Waystar reported Q1 2026 revenue of $314 million, slightly above the $313.9 million estimate, with adjusted EBITDA margin at 43% and EPS of $0.22. Management left FY2026 guidance unchanged but flagged near-term slowing, with Q2 expected roughly flat sequentially and Q3 growth of 1% to 3%, prompting UBS to cut its price target to $37 from $41 while keeping a Buy rating. Goldman Sachs also lowered its target to $33 from $38, reflecting a cautious analyst tone despite solid fundamentals.

Analysis

The key market signal is not the beat itself, but the guide cadence reset: management is implicitly trading near-term visibility for preserve-the-year confidence. That usually compresses the multiple first, then becomes a setup for a re-rate only if the next print re-accelerates; for a software-like compounder, the market tends to punish any sign that quarterly linearity is weakening even when EBITDA margins remain elite. The analyst downgrades in targets look more like a valuation reset than a fundamental thesis break, which means the downside is likely driven by multiple contraction rather than earnings cuts.
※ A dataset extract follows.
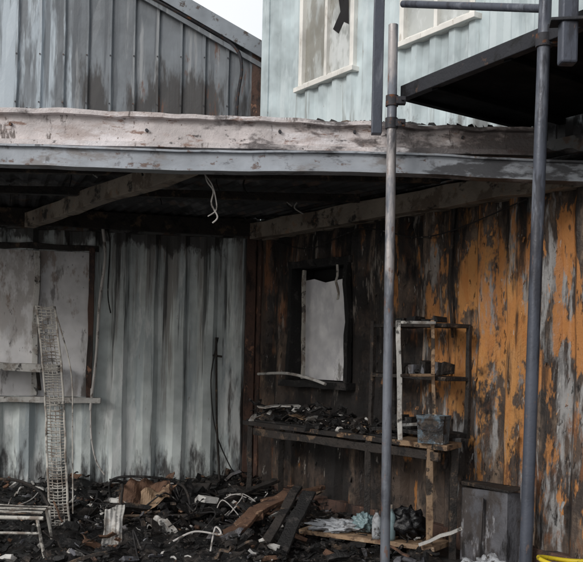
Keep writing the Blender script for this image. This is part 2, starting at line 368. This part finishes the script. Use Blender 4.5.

Second-order, this is a quality-vs-growth split inside the same name: healthy margins and decent organic growth support the long-term bull case, but the market will now focus on whether subscription mix can keep offsetting slower sequential activity. If second quarter comes in merely flat and the third quarter is only low-single-digit growth, the risk is that FY26 becomes a “show me” year, which can stall momentum investors and reduce the probability of multiple expansion until late in the cycle. That creates a window where the stock can look cheap on fundamental screens yet remain a dead money long for several months. The contrarian take is that the Street may be overreacting to a normalizing cadence after an unusually strong execution streak. If the company keeps margins above the 40% target while guidance stays intact, the eventual buyer is likely to be a quality-growth fund that waited for a de-rating, not a fast-money dip buyer. In that sense, the setback is more about timing than thesis, and the real catalyst is not the next quarter alone but evidence that flat Q2 still leaves the full-year plan reachable without incremental concessions.